Nova frente – No verão de 1942, a Wehrmacht abriu outra frente de batalha. Os invasores foram para o sul do país em busca dos fabulosos campos de petróleo do Cáucaso. Outro interesse estratégico dessa investida nazista era cortar a rota de navios no rio Volga. O que aprofundaria o caos e miséria dos soviéticos. O rio seria bloqueado em Stalingrado. Depois disso, as tropas germânicas poderiam rumar novamente para o norte e flanquear Moscou. Na quinta blitzkrieg de sucesso desde a conquista da Polônia em 1939, as divisões do Panzergruppe 1, comandadas pelo general Paul Ludwig Ewald von Kleist, entraram como um aríete no corredor entre os rios Don e Donetz, a saída para o Cáucaso. Foi quando a soberba nazista começou a cavar sua própria sepultura. Em vez de concentrar as forças nas áreas já conquistadas, ou mesmo em pontos únicos que estavam sendo atacados, Hitler decidiu mandar Kleist para os campos de petróleo e depois rumo à região dos Urais, onde estava o grosso da indústria soviética. Para Stalingrado foi designado o 6º Exército do marechal-de-campo Friedrich von Paulus. Ou seja: dividiu para conquistar, mas no mau sentido.
Para enfrentar a tragédia, Stálin aumentou a autonomia de seu Estado-Maior. Ele, que entre 1936-38 havia eliminado seus melhores generais num grande expurgo, apelou em 1942 para os profissionais. Achou um jovem general brilhante, Georg Jukov, para comandar a luta. Fez mais: obrigou o Partido Comunista a dar maior flexibilidade ao Exército Vermelho na guerra e diminuiu a importância dos comissários do partido junto às Forças Armadas. Reformou-se o Exército Vermelho e ressurgiu a Força Aérea. Foram criadas divisões de tanques, baseadas nos panzers alemães, mas mais pesados e com rádios a bordo, o que permitia melhor comunicação. O modelo T-34 soviético era um tanque superior a qualquer blindado do inimigo. O trabalho forçado nas fábricas soviéticas transformava matérias-primas, inclusive as doadas por ingleses e americanos, em armamentos que aos poucos foram suplantando a máquina da Wehrmacht. Stálin havia transferido o parque industrial para os Urais, colocando-o longe do alcance dos nazistas. E esta mudança também determinou o destino da guerra.

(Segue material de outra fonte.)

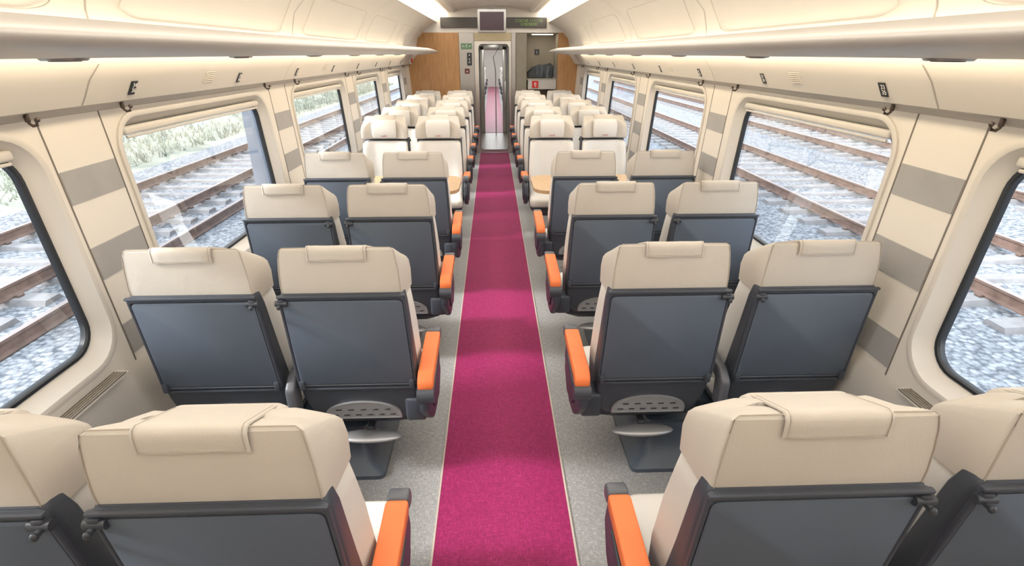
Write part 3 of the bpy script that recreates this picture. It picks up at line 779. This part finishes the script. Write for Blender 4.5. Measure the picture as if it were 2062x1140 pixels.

Virada – “Alguns historiadores vêem este episódio em Stalingrado como o momento decisivo da Segunda Guerra. Eu acredito que somente no verão de 1943, em julho, depois da batalha de Kursk – um dos maiores embates militares da história –, é que foi selado o destino de Hitler. Por dois anos, até 1945, o Exército Vermelho foi empurrando os alemães de volta a seu país, até que acabaram todos em volta do bunker de Hitler”, diz o professor Overy. “A resistência soviética tornou possível o sucesso da invasão aliada na Normandia e garantiu uma vitória final contra o III Reich. O Estado soviético foi transformado, neste processo, numa superpotência. O comunismo, que estava perto da extinção no outono de 1941, passou a dominar a Eurásia, desde o leste da Alemanha até a Coréia do Norte”, diz Overy. A guerra, como se vê, nem sempre é adaptável às telas.